English, Department of


First Advisor

Tom Gannon

Date of this Version



A Thesis Presented to the Faculty of The Graduate College at the University of Nebraska In Partial Fulfillment of Requirements For the Degree of Master of the Arts, Major: English, Under the Supervision of Professor Tom Gannon. Lincoln, Nebraska: April, 2020

Copyright 2020 Sydney K. Baty


On the face of things, movies and video games are similar mediums. Both engage extensively in visuals and audio, both can indulge in speculative fiction, and there is a healthy amount of sharing of inspiration and content. However, this does not guarantee successful adaptations from one form to another. Movies adapted from video games are notorious for being simply terrible, but little academic attention has been paid as to why these adaptations in particular seem so unsuccessful in every way, from audience reception, critical response, and monetary returns. This issue is based on fundamental differences in the medium.
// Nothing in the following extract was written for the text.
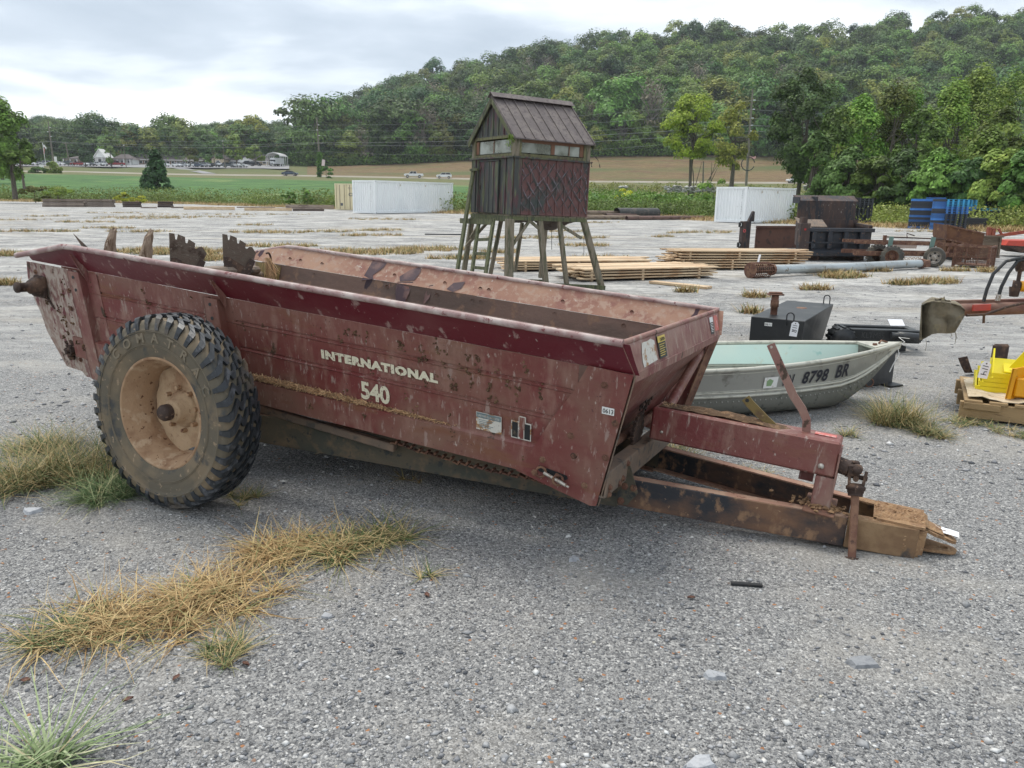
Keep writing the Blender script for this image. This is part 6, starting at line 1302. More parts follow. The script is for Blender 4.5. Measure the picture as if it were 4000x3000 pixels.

Games are, at their core, based around rules and goals, and the inevitable predictability and reliability of those rules do not make for exciting adaptations. Games also place the player at the center of the meaning-making process, a position that feels almost privileged in comparison to the more voyeuristic position of the film audience. Movies must adapt with a greater consciousness of these fundamental differences in media, or else the video game movie curse will continue to claim new victims.